Yet, I long have had a very soft spot in my heart for George Dickel, which is sometimes called “that other Tennessee whiskey.” Way back in 2001, I decided to do a side-by-side tasting of Daniel’s and Dickel. I sure liked Jack Daniels No. 7, which was 86 proof back then. (It’s 80 proof now.) I liked George Dickel No. 12 a lot more.

The George Dickel distillery is a mere seven miles from its hulking Lynchburg neighbor, but it feels a world apart. It is tucked in Cascade Hollow in Tullahoma, where cellphone coverage is spotty at best. Whereas 300,000 tourists flock to Jack Daniel’s annually, Dickel’s parking lot has room for maybe 20 cars.

The Cascade Creek winds through the property, and like other Tennessee waterways, it does not lack for snakes. “Copperheads?” asked Brian Downing, a Dickel brand ambassador, when he saw me pointing toward three snakes writhing on a creek rock. Nope, just common water snakes enjoying the sunshine and doing their best to make more snakes.

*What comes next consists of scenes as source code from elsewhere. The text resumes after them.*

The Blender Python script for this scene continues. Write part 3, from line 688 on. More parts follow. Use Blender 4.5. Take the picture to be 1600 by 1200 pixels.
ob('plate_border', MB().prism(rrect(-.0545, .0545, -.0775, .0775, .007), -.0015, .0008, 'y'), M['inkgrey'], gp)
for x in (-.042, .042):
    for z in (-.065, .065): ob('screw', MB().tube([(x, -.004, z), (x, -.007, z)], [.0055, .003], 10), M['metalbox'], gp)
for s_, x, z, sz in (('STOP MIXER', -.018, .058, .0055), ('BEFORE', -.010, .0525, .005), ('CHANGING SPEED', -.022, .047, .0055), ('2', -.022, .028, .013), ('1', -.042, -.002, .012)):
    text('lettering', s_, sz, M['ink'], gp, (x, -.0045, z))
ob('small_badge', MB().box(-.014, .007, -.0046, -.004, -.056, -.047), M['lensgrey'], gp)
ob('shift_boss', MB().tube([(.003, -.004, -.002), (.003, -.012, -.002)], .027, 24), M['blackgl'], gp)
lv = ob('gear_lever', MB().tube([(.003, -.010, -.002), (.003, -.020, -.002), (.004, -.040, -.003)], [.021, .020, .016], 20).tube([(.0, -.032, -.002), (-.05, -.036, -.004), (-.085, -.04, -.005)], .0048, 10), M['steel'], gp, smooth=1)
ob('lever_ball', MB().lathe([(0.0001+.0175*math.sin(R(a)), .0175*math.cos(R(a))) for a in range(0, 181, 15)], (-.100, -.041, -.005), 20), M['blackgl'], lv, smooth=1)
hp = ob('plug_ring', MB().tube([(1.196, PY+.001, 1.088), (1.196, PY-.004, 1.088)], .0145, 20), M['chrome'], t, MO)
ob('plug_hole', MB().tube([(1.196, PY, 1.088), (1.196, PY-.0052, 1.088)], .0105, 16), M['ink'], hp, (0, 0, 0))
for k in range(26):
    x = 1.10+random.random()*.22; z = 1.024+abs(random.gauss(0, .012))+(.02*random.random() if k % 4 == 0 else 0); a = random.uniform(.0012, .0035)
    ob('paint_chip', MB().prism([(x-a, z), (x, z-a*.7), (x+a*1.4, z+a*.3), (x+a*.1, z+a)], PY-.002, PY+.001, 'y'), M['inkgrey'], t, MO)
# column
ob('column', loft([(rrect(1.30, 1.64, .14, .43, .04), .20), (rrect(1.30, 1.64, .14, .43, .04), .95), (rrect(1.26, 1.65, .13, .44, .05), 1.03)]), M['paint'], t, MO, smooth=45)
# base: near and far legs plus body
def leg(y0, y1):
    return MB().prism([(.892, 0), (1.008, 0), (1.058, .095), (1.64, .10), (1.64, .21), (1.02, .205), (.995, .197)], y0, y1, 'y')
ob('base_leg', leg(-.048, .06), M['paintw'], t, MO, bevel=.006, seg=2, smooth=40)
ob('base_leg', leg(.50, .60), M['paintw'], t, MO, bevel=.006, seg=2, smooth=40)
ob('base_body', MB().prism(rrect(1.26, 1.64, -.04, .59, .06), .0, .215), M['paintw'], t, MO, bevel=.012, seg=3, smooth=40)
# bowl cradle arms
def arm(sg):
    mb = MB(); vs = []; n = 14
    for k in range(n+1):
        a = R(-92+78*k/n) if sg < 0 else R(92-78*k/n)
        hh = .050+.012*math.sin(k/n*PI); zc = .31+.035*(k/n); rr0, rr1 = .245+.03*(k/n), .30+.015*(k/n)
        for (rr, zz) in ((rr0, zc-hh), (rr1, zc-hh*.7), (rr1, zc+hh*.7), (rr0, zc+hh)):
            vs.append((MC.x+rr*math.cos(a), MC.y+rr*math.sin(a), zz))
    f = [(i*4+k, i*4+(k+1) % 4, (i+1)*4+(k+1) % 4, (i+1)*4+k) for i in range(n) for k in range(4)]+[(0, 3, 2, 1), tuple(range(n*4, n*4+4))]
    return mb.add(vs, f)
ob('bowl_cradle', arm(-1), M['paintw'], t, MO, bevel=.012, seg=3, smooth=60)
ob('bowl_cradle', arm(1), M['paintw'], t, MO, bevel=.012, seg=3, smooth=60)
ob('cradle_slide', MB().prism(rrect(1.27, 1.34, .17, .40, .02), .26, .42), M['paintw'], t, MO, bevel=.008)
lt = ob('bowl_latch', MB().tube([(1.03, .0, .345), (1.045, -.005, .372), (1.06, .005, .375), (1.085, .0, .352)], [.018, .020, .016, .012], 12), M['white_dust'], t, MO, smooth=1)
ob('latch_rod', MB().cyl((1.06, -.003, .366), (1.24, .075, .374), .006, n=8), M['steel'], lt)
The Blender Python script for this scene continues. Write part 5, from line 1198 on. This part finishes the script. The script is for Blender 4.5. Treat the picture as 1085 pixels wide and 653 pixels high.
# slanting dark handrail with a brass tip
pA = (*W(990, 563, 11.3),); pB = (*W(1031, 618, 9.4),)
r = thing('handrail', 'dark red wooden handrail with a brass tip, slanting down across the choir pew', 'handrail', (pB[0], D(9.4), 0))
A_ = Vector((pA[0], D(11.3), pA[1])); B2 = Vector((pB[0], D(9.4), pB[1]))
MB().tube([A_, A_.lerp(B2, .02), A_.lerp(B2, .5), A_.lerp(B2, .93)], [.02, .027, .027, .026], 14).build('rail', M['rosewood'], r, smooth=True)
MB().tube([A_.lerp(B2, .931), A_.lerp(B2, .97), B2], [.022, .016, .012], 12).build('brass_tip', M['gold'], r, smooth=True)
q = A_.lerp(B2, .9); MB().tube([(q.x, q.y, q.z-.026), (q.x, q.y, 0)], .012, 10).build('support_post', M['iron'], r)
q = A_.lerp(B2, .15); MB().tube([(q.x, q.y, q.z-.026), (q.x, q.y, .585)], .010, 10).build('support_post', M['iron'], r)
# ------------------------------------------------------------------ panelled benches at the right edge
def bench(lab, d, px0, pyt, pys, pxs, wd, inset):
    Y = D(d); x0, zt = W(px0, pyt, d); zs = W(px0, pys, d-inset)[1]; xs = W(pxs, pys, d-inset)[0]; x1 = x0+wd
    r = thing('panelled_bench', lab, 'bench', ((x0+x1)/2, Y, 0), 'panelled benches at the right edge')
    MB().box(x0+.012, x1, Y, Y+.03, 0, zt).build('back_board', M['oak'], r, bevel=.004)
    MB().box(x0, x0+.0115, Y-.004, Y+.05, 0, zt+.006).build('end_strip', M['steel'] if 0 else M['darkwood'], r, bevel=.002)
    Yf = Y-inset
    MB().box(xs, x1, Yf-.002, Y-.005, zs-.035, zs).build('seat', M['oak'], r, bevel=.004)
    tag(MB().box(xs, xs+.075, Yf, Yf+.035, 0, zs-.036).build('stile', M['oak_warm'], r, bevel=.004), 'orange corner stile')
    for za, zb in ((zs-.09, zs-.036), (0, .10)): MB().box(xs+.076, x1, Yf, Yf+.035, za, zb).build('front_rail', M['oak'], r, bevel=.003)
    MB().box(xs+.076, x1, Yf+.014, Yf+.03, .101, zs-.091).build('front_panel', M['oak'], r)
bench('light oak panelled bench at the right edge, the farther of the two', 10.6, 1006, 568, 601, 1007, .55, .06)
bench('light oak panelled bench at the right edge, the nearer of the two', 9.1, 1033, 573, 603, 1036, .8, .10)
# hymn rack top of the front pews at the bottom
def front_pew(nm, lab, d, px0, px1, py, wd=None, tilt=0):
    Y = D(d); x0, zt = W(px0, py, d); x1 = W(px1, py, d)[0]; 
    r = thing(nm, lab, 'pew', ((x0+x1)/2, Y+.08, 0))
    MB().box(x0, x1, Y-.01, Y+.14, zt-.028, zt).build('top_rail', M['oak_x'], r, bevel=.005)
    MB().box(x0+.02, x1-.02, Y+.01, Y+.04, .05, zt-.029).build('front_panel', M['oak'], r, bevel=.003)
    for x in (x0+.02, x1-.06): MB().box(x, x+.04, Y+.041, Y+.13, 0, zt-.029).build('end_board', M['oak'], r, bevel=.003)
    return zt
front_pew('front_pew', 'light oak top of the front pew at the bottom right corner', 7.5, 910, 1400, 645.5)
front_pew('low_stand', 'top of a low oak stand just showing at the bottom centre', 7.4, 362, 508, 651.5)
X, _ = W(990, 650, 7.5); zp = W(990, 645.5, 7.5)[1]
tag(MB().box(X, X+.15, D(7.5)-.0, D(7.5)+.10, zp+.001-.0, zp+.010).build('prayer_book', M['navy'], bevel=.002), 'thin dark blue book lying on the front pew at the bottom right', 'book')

There is a nice little tasting room with buck heads mounted on the wall, and a modest gift shop. Growing sales have inspired them to renovate the place a bit, but it remains utterly without pretense. The first employee I met, Michael, sported overalls, and we talked about hats and where to buy good ones. His mother worked at Dickel in the 1960s – the first to toil in the still house.

Dickel’s distillery is small — there are nine tanks for fermenting and one still system. They fill around 250 53-gallons barrels in a day, but they make whiskey only four days per week. The distillery looks much as it did when it opened in 1957. There are no computers — a cast-iron scale is used to measure grains and a Dr. Strangelove-era machine scrawls out still-instrument readings. The guys who make the whiskey have been around for years.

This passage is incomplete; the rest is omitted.